TGS Genel Başkanı Uğur Güç: “15 Temmuz öncesinde 7 bin kadar gazeteci işsizdi. Bugün bu kapatılan radyo ve televizyonlardaki emekçilerin de katılımıyla darbe sonrasında 3 bine yakın işsiz gazeteci olacak. Toplamda sektörün üçte biri işsiz kalıyor demektir. Ülkede 30 – 35 bin civarı gazeteci var, bunun içerisinde 10 bin kişinin işsiz kalması en büyük sorunlardan biridir. Dinleyicilerin, izleyicilerin de kanallarına sahip çıkması için çağrıda bulunuyoruz. RTÜK’ün telefon numarası 444 1 178. RTÜK’e telefon açarak bu kararı protesto etmelerini istiyoruz.”
Türkiye Gazeteciler Cemiyeti Başkanı Turgay Olcayto: “Buraya gelmeden eski yazılara baktım. Özellikle demokrasi ve barış üzerine yazılanlara baktım. Askeri vesayet gitti ama sivil vesayet geliyor uyarıları yapılıyor, ‘yok canım demokrasi var’ deniyordu. 15 Temmuz sonrasındaki süreçte alanlara insanlar doldu, demokrasi için hep beraber birlikteyiz dediler ama tam tersine demokrasi bugün ülkede mevta durumda. Demokrasinin olmadığı, çok sesli değil, tek sesli bir ülke imajından kurtulmalıyız. Biz çok sesli bir toplum istiyoruz, her şey tartışabilelim istiyoruz, gazeteciler özgürce yazabilsin istiyoruz.”
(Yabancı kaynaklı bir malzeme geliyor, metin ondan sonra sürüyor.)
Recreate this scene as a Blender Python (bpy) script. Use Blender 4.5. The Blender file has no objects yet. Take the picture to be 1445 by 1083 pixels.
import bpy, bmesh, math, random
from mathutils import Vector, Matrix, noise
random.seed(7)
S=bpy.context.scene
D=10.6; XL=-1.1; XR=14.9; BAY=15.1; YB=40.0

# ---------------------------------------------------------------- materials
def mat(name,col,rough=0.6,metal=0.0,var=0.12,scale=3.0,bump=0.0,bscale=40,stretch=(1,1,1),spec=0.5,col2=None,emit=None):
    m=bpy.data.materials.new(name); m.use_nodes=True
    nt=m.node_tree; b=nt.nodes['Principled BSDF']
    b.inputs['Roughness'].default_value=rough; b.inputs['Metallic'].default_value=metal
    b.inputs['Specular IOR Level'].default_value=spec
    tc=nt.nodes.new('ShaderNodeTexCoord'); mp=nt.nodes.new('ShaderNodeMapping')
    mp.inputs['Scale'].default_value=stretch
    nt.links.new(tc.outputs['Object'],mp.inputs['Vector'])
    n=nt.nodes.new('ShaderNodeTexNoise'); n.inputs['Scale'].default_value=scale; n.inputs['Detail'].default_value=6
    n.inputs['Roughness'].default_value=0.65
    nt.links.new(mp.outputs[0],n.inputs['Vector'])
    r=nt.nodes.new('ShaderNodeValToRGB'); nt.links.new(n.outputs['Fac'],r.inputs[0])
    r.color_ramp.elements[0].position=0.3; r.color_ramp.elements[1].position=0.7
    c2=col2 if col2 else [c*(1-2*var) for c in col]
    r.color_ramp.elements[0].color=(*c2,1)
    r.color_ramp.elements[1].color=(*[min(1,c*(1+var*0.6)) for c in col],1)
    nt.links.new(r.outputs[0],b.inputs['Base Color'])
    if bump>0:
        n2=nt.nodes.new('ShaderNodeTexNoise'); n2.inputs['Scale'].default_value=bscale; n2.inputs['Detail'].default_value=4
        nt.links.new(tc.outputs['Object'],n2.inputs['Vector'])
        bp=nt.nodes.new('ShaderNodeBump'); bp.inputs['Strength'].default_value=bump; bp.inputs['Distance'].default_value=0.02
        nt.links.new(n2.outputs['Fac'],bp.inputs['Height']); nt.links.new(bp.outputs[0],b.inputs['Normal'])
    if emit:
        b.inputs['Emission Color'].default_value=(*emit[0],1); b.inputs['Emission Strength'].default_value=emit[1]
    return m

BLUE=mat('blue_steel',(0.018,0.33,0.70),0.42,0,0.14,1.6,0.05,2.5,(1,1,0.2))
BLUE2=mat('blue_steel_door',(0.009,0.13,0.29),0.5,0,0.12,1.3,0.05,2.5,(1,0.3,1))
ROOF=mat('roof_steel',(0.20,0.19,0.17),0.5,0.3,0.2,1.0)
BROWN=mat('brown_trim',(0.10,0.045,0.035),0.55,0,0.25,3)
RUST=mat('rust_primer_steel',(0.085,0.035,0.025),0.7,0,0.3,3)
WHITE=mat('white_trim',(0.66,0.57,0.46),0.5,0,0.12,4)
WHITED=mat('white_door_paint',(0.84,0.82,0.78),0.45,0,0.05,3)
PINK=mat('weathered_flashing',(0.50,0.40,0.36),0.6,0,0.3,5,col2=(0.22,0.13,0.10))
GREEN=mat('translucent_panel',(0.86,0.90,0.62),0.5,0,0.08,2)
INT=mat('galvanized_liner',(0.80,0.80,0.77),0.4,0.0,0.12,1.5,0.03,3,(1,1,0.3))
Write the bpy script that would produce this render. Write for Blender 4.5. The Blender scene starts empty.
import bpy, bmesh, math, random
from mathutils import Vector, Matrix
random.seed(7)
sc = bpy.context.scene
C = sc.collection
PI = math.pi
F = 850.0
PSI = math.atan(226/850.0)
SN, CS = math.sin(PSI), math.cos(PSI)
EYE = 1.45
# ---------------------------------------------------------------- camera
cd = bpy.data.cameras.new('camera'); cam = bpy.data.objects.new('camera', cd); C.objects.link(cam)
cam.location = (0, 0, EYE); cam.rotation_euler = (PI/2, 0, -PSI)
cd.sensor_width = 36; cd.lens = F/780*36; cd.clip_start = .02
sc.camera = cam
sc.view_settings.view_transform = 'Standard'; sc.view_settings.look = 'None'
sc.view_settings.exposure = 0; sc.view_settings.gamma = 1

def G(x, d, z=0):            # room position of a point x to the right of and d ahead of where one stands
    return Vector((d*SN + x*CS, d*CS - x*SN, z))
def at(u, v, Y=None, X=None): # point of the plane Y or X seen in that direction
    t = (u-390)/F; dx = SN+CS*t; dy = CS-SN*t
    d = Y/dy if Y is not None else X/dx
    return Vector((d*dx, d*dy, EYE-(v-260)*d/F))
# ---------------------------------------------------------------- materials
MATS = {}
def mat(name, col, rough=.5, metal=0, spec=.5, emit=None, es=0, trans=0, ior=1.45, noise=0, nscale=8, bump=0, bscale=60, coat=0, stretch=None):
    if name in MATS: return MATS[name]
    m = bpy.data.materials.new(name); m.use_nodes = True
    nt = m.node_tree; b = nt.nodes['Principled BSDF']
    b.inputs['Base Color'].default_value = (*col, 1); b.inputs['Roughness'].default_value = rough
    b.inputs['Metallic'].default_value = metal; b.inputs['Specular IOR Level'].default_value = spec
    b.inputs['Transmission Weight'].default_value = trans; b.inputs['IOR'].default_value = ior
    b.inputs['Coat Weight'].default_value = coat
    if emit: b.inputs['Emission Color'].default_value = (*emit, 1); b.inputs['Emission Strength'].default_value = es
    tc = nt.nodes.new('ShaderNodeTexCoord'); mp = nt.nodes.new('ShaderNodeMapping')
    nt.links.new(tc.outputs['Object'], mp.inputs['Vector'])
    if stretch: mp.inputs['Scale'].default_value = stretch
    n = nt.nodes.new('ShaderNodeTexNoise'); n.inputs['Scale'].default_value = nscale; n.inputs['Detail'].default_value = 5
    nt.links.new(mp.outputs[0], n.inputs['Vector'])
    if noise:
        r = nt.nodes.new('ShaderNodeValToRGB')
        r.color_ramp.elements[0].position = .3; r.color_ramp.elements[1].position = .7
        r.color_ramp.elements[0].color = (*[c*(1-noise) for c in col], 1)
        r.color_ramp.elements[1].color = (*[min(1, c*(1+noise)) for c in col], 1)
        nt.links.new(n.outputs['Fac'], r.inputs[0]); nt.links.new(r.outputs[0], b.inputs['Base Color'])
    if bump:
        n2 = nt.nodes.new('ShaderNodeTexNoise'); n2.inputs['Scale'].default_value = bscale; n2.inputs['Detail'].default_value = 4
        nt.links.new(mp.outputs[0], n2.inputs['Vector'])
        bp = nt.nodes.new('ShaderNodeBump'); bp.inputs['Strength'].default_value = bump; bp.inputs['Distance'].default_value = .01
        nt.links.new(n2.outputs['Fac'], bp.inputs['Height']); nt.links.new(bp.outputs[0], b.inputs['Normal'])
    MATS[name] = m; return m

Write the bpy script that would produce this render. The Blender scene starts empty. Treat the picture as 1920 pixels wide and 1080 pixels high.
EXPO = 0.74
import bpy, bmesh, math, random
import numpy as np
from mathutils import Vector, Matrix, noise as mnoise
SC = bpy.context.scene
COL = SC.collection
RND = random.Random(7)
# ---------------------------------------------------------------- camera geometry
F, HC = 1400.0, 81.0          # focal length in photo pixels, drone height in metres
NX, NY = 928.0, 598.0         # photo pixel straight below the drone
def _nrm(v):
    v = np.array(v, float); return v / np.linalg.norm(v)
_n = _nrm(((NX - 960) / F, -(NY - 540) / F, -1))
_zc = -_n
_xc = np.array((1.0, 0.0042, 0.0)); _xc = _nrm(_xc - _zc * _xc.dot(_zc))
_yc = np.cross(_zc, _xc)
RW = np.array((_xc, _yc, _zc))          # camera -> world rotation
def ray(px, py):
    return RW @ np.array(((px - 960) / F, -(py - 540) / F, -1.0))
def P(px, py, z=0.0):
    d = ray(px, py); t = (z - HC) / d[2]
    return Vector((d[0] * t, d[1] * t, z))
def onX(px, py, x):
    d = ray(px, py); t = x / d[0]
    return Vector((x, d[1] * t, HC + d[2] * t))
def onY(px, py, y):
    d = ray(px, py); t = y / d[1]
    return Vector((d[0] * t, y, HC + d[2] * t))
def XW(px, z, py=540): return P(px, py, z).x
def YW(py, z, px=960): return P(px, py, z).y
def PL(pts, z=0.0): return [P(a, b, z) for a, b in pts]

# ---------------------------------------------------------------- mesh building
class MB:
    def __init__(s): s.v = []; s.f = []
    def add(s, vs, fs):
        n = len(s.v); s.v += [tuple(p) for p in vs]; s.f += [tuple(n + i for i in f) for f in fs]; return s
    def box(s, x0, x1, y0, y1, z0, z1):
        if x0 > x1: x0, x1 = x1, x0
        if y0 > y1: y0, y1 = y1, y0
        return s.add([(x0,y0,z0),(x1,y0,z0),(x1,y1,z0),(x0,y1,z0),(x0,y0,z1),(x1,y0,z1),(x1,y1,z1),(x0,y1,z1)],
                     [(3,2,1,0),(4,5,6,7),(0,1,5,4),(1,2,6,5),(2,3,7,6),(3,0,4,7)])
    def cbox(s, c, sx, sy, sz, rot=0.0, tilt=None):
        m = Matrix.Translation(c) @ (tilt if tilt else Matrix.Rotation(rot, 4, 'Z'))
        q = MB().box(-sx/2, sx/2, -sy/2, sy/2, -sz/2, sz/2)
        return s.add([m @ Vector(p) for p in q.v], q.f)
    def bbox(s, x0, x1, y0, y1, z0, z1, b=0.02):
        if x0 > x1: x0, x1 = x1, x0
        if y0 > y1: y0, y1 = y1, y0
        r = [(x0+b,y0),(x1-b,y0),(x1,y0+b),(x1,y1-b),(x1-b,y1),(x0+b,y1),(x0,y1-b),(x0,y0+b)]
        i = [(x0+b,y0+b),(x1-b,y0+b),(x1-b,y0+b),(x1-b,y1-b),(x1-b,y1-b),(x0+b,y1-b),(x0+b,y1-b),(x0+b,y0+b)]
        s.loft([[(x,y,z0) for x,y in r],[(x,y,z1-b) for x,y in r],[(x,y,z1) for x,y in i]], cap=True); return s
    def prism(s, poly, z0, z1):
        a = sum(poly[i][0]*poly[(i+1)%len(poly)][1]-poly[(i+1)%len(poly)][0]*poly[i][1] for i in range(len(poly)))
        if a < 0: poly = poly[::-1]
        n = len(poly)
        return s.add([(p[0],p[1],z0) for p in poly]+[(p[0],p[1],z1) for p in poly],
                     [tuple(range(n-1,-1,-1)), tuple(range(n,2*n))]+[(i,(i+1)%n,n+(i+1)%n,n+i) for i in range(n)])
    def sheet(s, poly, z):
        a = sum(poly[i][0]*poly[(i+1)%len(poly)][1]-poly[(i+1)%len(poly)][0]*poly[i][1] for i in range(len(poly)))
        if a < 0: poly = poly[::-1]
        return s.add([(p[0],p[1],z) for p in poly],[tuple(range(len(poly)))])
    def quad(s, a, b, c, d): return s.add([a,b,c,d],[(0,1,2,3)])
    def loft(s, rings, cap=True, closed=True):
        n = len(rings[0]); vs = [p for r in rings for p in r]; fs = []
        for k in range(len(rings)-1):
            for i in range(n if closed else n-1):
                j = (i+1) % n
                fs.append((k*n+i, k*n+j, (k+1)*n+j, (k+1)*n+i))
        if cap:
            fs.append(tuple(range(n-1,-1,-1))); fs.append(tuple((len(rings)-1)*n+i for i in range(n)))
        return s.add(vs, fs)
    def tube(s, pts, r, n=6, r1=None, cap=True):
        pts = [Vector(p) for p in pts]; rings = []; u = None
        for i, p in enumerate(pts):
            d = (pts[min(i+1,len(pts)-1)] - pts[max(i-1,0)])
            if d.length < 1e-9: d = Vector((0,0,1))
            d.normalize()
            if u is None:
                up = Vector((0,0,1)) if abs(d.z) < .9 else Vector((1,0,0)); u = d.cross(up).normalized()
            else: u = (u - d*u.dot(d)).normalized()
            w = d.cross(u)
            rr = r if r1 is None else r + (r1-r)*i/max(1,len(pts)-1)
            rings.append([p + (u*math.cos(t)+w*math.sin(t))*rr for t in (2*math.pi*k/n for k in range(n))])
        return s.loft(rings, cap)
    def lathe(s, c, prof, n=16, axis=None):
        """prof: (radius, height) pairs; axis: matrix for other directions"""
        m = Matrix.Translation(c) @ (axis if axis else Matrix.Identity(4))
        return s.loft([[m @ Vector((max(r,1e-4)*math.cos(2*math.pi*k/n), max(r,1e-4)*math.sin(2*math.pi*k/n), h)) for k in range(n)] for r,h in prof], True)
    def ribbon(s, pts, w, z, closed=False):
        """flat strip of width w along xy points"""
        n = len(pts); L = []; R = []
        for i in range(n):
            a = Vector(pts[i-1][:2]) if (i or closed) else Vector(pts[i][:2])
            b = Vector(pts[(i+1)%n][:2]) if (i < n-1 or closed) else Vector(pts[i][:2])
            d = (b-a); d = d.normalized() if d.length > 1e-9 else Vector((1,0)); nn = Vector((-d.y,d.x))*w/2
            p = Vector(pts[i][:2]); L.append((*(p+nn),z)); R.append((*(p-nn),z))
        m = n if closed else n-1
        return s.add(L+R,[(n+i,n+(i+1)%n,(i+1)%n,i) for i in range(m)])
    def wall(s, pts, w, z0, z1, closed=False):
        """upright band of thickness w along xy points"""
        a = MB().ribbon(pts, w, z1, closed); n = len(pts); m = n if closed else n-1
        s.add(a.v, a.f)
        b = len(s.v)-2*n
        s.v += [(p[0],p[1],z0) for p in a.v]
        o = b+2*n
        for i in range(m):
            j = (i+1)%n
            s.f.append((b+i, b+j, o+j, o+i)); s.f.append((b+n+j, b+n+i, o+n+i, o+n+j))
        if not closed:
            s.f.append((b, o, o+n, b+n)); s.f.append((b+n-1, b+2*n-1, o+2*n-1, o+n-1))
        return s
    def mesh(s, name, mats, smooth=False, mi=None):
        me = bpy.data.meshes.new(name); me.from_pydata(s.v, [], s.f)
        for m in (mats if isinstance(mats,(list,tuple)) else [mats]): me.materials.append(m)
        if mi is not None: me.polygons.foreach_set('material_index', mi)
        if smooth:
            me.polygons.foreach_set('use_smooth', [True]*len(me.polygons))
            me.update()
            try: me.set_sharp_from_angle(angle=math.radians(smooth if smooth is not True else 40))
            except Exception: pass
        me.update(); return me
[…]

TV 10 Yönetim Kurulu Başkanı Veli Büyükşahin: “Türkiye’de basın-yayın özgürlüğüne ilişkin bu girişimin ne ilk ne son olduğunu biliyoruz, çünkü bu geçmişte de yaşandı. Ancak bu son yaşanan durum, toplumun farklı renklerinin, farklı seslerinin kesilmesi, ağızlarına bant vurulması anlamına geliyor. Alevi toplumunun kendilerini ifade etme mecraları oldukça az. Onların sorunlarını, gündemlerini ele alan bir TV kanalıyız. Dolayısıyla bu yaklaşımı aynı zamanda Alevi toplumuna yaşam hakkı tanımayan bir yaklaşım olarak değerlendiriyoruz. Demokratik muhalefetin çok ciddi bir tutum takınması gerektiğini düşünüyoruz. İnanıyoruz ki Türkiye kamuoyu da buna izin vermez, müdahalede bulunur. Hükümetin bunu bir önce düzeltmesini bekliyoruz.”